Junghyun “JP” Park’s Atomix runs its fourteen-seat counter at 104 East 30th Street five services a week, Tuesday to Saturday, with three Michelin stars to show for the restraint. Massimo Bottura’s Osteria Francescana, three-starred since 2012 and twice first on the World’s 50 Best list, in 2016 and 2018, locks its doors on Via Stella for Sunday and Monday. Neither room has any difficulty filling seven nights. Both choose not to try.

The counter-examples prove the rule is economics, not piety. Le Bernardin, Eric Ripert’s three-star seafood room on West 51st Street, closes on Sunday and works Monday lunch and dinner, because Midtown empties on weekends and refills with expense accounts on Monday morning. Septime, Bertrand Grébaut’s one-star bistronomie benchmark on rue de Charonne in the 11th, inverts the week entirely: service Monday to Friday, dark all weekend, tracking a neighborhood clientele that leaves Paris on Saturdays. The dark day follows the customer, not the scripture.

What a Dark Monday Tells You

A kitchen that closes two days a week is telling you that one team cooks every plate it serves. That is the whole message, and it is worth more than most awards. When an independent tasting room runs seven nights, the question to ask is who is cooking on the seventh; if the chef’s name is on the door, ask which nights the name is in the kitchen. Hotel flagships answer with a second brigade. Independents too often answer with a tired one. We count that kind of restraint among the seven signs of a great restaurant, and the service calendar is the easiest of the seven to check from your couch.

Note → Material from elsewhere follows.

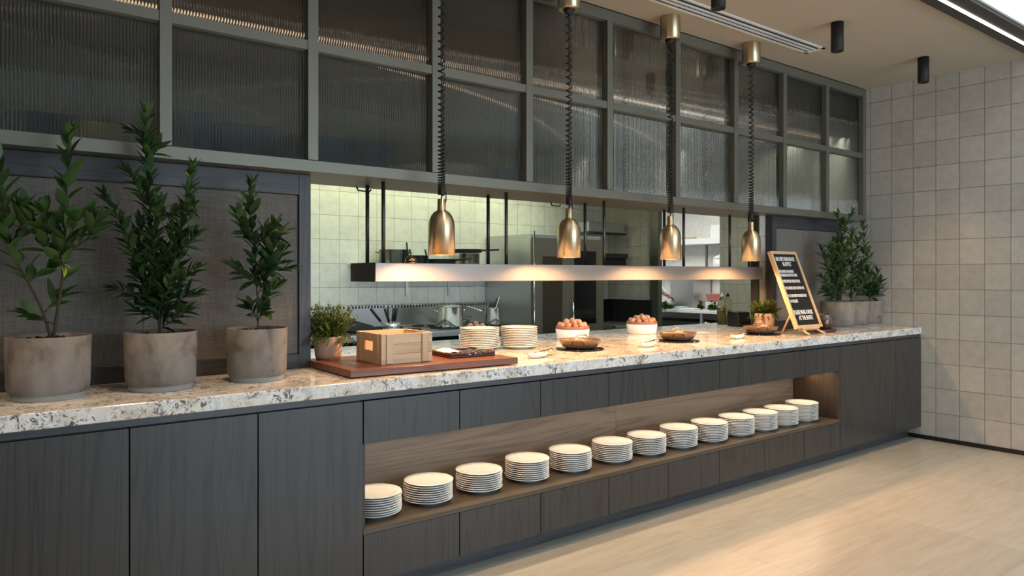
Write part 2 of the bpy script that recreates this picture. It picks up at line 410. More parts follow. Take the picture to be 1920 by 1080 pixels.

Dark days also earn their keep. Monday is when the dining room becomes a buyout for forty, when menu development actually happens, when the kitchen is deep-cleaned and the cellar inventoried. The room is not idle; it is just not public. A restaurant that sells its Monday to a private client is monetizing the dark day without burning the brigade, which is why your favorite room may be lit on a Monday night and still decline your booking.

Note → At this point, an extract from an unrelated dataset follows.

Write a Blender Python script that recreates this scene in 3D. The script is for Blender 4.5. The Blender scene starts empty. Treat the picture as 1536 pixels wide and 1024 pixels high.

How to Eat Well on a Monday Anyway

Treat Monday as the softest target on the calendar. At the rooms that serve it, demand bottoms out: a Resy drop for a Monday date is winnable without an alarm, cancellation waves run deeper at the fee deadlines, and platforms that price demand dynamically, Dorsia among them, post their lowest minimums early in the week. Le Bernardin’s Monday lunch is among the most attainable three-star bookings in New York. Business-district rooms in every city follow the same weekday gravity.

For the full map of open doors, start with our guide to where to eat on Sundays and Mondays, check how far ahead to book a Michelin table for the windows, and keep the wider playbook from our pillar on how to get impossible restaurant reservations in reserve. The New York and Paris guides flag service days on every detail page.

The anti-recommendation

Be wary of the independent tasting room that never goes dark. Seven services a week from one brigade means somebody senior is absent for two of them, and the menu price rarely discounts for it. A dark Monday is cheaper than a B-team, and the best kitchens in the world have done that math in public.

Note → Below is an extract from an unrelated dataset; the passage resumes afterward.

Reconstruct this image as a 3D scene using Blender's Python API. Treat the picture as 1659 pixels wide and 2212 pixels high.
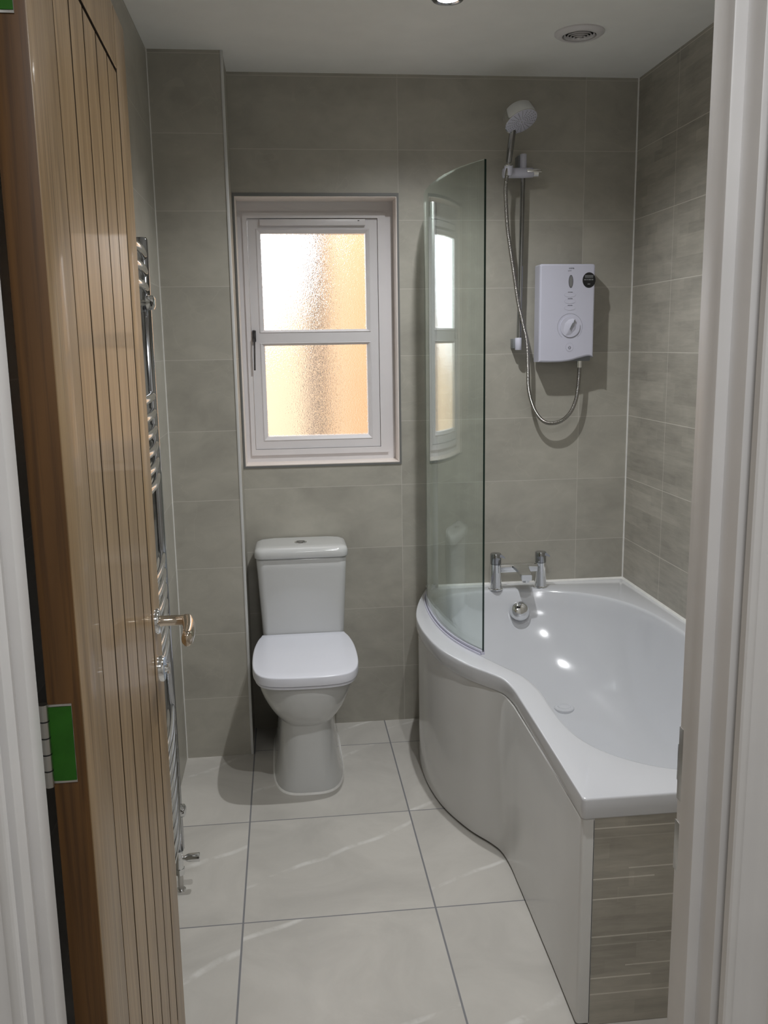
import bpy, bmesh, math, random
from mathutils import Vector, Matrix
random.seed(7)
scene = bpy.context.scene
for o in list(bpy.data.objects): bpy.data.objects.remove(o)
COL = scene.collection
PI = math.pi

# ------------------------------------------------------------------ camera, world, lights, exposure
H = 2.495
cam_d = bpy.data.cameras.new('camera'); cam = bpy.data.objects.new('camera', cam_d); COL.objects.link(cam)
cam_d.sensor_fit = 'VERTICAL'; cam_d.sensor_height = 24.0; cam_d.sensor_width = 18.0
cam_d.lens = 24.0 * 1956.2 / 2212
cam_d.clip_start = 0.02
R_ = Vector((0.99379199, -0.11016844, -0.01550488)); D_ = Vector((-0.03520922, -0.1792403, -0.98317507)); F_ = Vector((0.10553576, 0.97761743, -0.18200652))
m = Matrix((( R_.x, -D_.x, -F_.x, 0.41078571), (R_.y, -D_.y, -F_.y, -3.50593508), (R_.z, -D_.z, -F_.z, 1.52836259), (0, 0, 0, 1)))
cam.matrix_world = m
scene.camera = cam

scene.view_settings.view_transform = 'Standard'
scene.view_settings.look = 'None'
scene.view_settings.gamma = 1
scene.view_settings.use_curve_mapping = False
scene.view_settings.exposure = 0.0

W = bpy.data.worlds.new('daylight'); scene.world = W; W.use_nodes = True
W.node_tree.nodes['Background'].inputs[0].default_value = (0.93, 0.95, 1.0, 1)
W.node_tree.nodes['Background'].inputs[1].default_value = 4.6

SPOT_W, SPOT2_W, HALL_W = 61.0, 49.0, 11.5
def spot_lamp(name, loc, power, size=143, blend=1.0, radius=0.016, col=(0.97, 0.985, 1.0), parent=None):
    l = bpy.data.lights.new(name, 'SPOT'); l.energy = power; l.spot_size = math.radians(size); l.spot_blend = blend
    l.shadow_soft_size = radius; l.color = col
    o = bpy.data.objects.new(name, l); o.location = loc; COL.objects.link(o)
    if parent: o.parent = parent
    return o
la = bpy.data.lights.new('hall_ceiling_light', 'AREA'); la.energy = HALL_W; la.shape = 'DISK'; la.size = 0.5; la.color = (0.97, 0.98, 1.0)
lo = bpy.data.objects.new('hall_ceiling_light', la); lo.location = (0.62, -3.55, H - 0.03); COL.objects.link(lo)

# ------------------------------------------------------------------ material helpers
class NT:
    def __init__(s, name):
        s.m = bpy.data.materials.new(name); s.m.use_nodes = True; s.t = s.m.node_tree; s.t.nodes.clear()
        s.out = s.t.nodes.new('ShaderNodeOutputMaterial')
    def n(s, typ, **kw):
        nd = s.t.nodes.new(typ)
        for k, v in kw.items(): setattr(nd, k, v)
        return nd
    def link(s, a, b): s.t.links.new(a, b)
    def put(s, sock, v):
        if hasattr(v, 'links'): s.link(v, sock)
        else: sock.default_value = v
    def math(s, op, a, b=0.0, c=0.0):
        nd = s.n('ShaderNodeMath', operation=op); s.put(nd.inputs[0], a); s.put(nd.inputs[1], b)
        if op in ('MULTIPLY_ADD', 'COMPARE', 'SMOOTH_MIN'): s.put(nd.inputs[2], c)
        return nd.outputs[0]
    def add(s, a, b): return s.math('ADD', a, b)
    def mul(s, a, b): return s.math('MULTIPLY', a, b)
    def sub(s, a, b): return s.math('SUBTRACT', a, b)
    def lt(s, a, b): return s.math('LESS_THAN', a, b)
    def mx(s, a, b): return s.math('MAXIMUM', a, b)
    def floor(s, a): return s.math('FLOOR', a)
    def pos(s):
        g = s.n('ShaderNodeNewGeometry'); x = s.n('ShaderNodeSeparateXYZ'); s.link(g.outputs['Position'], x.inputs[0])
        return g.outputs['Position'], x.outputs[0], x.outputs[1], x.outputs[2]
    def obj(s):
        g = s.n('ShaderNodeTexCoord'); x = s.n('ShaderNodeSeparateXYZ'); s.link(g.outputs['Object'], x.inputs[0])
        return g.outputs['Object'], x.outputs[0], x.outputs[1], x.outputs[2]
    def comb(s, x, y, z):
        nd = s.n('ShaderNodeCombineXYZ'); s.put(nd.inputs[0], x); s.put(nd.inputs[1], y); s.put(nd.inputs[2], z); return nd.outputs[0]
    def noise(s, vec, scale, detail=3, rough=0.5, dist=0.0):
        nd = s.n('ShaderNodeTexNoise'); s.put(nd.inputs['Vector'], vec); nd.inputs['Scale'].default_value = scale
        nd.inputs['Detail'].default_value = detail; nd.inputs['Roughness'].default_value = rough; nd.inputs['Distortion'].default_value = dist
        return nd.outputs[0]
    def white(s, vec):
        nd = s.n('ShaderNodeTexWhiteNoise', noise_dimensions='3D'); s.put(nd.inputs['Vector'], vec); return nd.outputs[0]
    def mix(s, f, a, b):
        nd = s.n('ShaderNodeMix', data_type='RGBA'); s.put(nd.inputs[0], f)
        s.put(nd.inputs[6], a if hasattr(a, 'links') else (*a, 1)); s.put(nd.inputs[7], b if hasattr(b, 'links') else (*b, 1)); return nd.outputs[2]
    def rng(s, v, a, b, c=0.0, d=1.0):
        nd = s.n('ShaderNodeMapRange'); s.put(nd.inputs[0], v)
        for i, q in enumerate((a, b, c, d)): nd.inputs[i + 1].default_value = q
        return nd.outputs[0]
    def bump(s, h, strength=0.3, dist=0.002):
        nd = s.n('ShaderNodeBump'); nd.inputs['Strength'].default_value = strength; nd.inputs['Distance'].default_value = dist
        s.put(nd.inputs['Height'], h); return nd.outputs[0]
    def bsdf(s, col, rough=0.4, metal=0.0, normal=None, coat=0.0, spec=0.5, **kw):
        b = s.n('ShaderNodeBsdfPrincipled'); s.put(b.inputs['Base Color'], col if hasattr(col, 'links') else (*col, 1))
        s.put(b.inputs['Roughness'], rough); b.inputs['Metallic'].default_value = metal; b.inputs['Coat Weight'].default_value = coat
        b.inputs['Coat Roughness'].default_value = 0.08; b.inputs['Specular IOR Level'].default_value = spec
        if normal is not None: s.link(normal, b.inputs['Normal'])
        s.link(b.outputs[0], s.out.inputs[0]); return b

def simple(name, col, rough=0.4, metal=0.0, coat=0.0, var=0.03, vscale=9.0, bumps=0.0, bscale=200.0, spec=0.5):
    t = NT(name); p, x, y, z = t.obj()
    n = t.noise(p, vscale, 3)
    f = t.rng(n, 0.3, 0.7, 0, 1)
    c = t.mix(f, tuple(v * (1 - var) for v in col), tuple(min(1, v * (1 + var)) for v in col))
    nm = t.bump(t.noise(p, bscale, 2), bumps, 0.001) if bumps else None
    t.bsdf(c, rough, metal, nm, coat, spec); return t.m

TZ = 2.2342   # height of a course joint
def grid(t, u, v, u0, du, v0, dv, hu, hv):
    """grout mask and tile id of a stacked grid"""
    a = t.math('DIVIDE', t.sub(u, u0), du); b = t.math('DIVIDE', t.sub(v, v0), dv)
    ia, ib = t.math('ROUND', a), t.math('ROUND', b)
    da = t.mul(t.math('ABSOLUTE', t.sub(a, ia)), du); db = t.mul(t.math('ABSOLUTE', t.sub(b, ib)), dv)
    mask = t.mx(t.lt(da, hu), t.lt(db, hv))
    return mask, t.floor(a), t.floor(b)

def wall_tile(name, axis, u0, du=0.7126, base=(0.412, 0.393, 0.341), stretch=1.0):
    t = NT(name); p, x, y, z = t.pos(); u = x if axis == 'x' else y
    mask, ia, ib = grid(t, u, z, u0, du, TZ, 0.25, 0.0011, 0.0011)
    idn = t.white(t.comb(ia, ib, 3.3))
    q = t.comb(t.add(u, t.mul(ia, 3.7)), t.add(t.mul(y if axis == 'x' else x, 1.0), t.mul(idn, 5.0)), t.add(t.mul(z, 1.5), t.mul(ib, 7.1)))
    n1 = t.noise(q, 3.2, 5, 0.55, 0.6); n2 = t.noise(q, 9.0, 4, 0.6, 1.2)
    f = t.rng(t.add(t.mul(n1, 0.7), t.mul(n2, 0.3)), 0.33, 0.68)
    c = t.mix(f, tuple(v * 0.82 for v in base), tuple(v * 1.14 for v in base))
    # thin pale veins
    vn = t.noise(q, 2.1, 3, 0.5, 1.5); vein = t.lt(t.math('ABSOLUTE', t.sub(vn, 0.56)), 0.0035)
    c = t.mix(t.mul(vein, 0.12), c, tuple(v * 1.35 for v in base))
    c = t.mix(t.mul(t.sub(idn, 0.5), 0.12), c, (0.5, 0.48, 0.43))
    c = t.mix(t.mul(mask, 0.6), c, (0.62, 0.60, 0.55))
    nm = t.bump(n2, 0.04, 0.001)
    t.bsdf(c, t.add(t.mul(n2, 0.12), 0.36), 0, nm, spec=0.4); return t.m

def decor_tile(name, axis, u0, du, lines=None):
    """split-face effect tile: long low strips of differing tone and relief"""
    t = NT(name); p, x, y, z = t.pos(); u = x if axis == 'x' else y
    bh = 0.25 / 7
    zz = t.math('DIVIDE', t.sub(z, TZ), bh); row = t.floor(zz)
    off = t.mul(t.white(t.comb(row, 1.7, 0)), 0.4)
    cell = t.floor(t.math('DIVIDE', t.add(u, off), 0.21))
    r1 = t.white(t.comb(row, cell, 5.0)); row2 = t.floor(t.math('DIVIDE', zz, 2)); r2 = t.white(t.comb(row2, t.floor(t.math('DIVIDE', t.add(u, t.mul(off, 0.7)), 0.34)), 9.0))
    st = t.noise(t.comb(t.mul(u, 9), t.mul(z, 70), 0), 1.0, 4, 0.6, 0.4)
    cl = t.noise(t.comb(t.mul(u, 5), t.mul(z, 14), 0), 1.0, 4, 0.6, 0.8)
    tone = t.add(t.add(t.mul(r1, 0.14), t.mul(r2, 0.16)), t.add(t.mul(st, 0.45), t.mul(cl, 0.5)))
    base = (0.40, 0.375, 0.325)
    c = t.mix(t.rng(tone, 0.3, 0.9), tuple(v * 0.66 for v in base), tuple(v * 1.24 for v in base))
    if lines is None:
        mask, ia, ib = grid(t, u, z, u0, du, TZ, 0.25, 0.0012, 0.0012)
    else:
        mask = None
        for (zl, a, b, k) in lines:
            w = t.lt(t.math('ABSOLUTE', t.sub(z, zl)), 0.0016)
            if a is not None: w = t.mul(w, t.math('GREATER_THAN', x, a))
            if b is not None: w = t.mul(w, t.lt(x, b))
            w = t.mul(w, k)
            mask = w if mask is None else t.mx(mask, w)
    c = t.mix(t.mul(mask, 0.75), c, (0.72, 0.69, 0.62))
    nm = t.bump(t.add(t.mul(r1, 0.5), t.add(t.mul(st, 0.35), t.mul(mask, -0.4))), 0.45, 0.003)
    t.bsdf(c, 0.42, 0, nm, spec=0.35); return t.m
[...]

Frequently Asked Questions

Why are so many fine-dining restaurants closed on Monday?

Because a tasting-menu kitchen cannot field a substitute team. Giving one brigade two consecutive days of rest means closing Sunday and Monday, the two weakest revenue days in most cities. The tradition began with weekend-shuttered fish markets, but the modern driver is labor: kitchens like Noma have moved to four-day working weeks, and a dark Monday is how the schedule balances.

Should you still avoid ordering fish on Monday?

Mostly no. Anthony Bourdain’s 1999 warning reflected a real supply chain, where markets closed for the weekend and Monday fish had been on ice since Thursday. Overnight logistics, farmed supply and seven-day wholesalers have largely retired the problem, and Bourdain himself softened the rule in later years. The honest tell today is not the day of the week but whether the restaurant’s sourcing matches its service calendar, as it does at Tokyo counters that go dark with Toyosu market.

Which top restaurants are open on Monday?

Le Bernardin is the famous case: Eric Ripert’s three-star room on West 51st Street closes Sunday and serves Monday lunch and dinner, because Midtown’s corporate clientele eats on weekdays. Business-district rooms across most cities follow the same logic. Our guide to where to eat on Sundays and Mondays maps the open doors city by city.

Is Monday a good night to get a hard reservation?

The best of the week, at the rooms that serve it. Demand is at its weakest, cancellation waves run deeper, and platforms that price dynamically post their lowest minimums early in the week. A Resy drop for a Monday date is winnable without an alarm clock, and walk-in bars that are hopeless on Friday will seat you at 7:30. The mechanics are covered in our Resy prime-time strategy.

Why do some Paris restaurants close on weekends instead?

Because their customers leave. Septime, Bertrand Grébaut’s one-star room on rue de Charonne, serves Monday to Friday and goes dark all weekend; its 11th-arrondissement clientele is at work nearby on weekdays and out of the city on Saturdays. The dark day follows the customer, not a rulebook, which is why Midtown Manhattan closes Sunday while residential Paris closes Monday.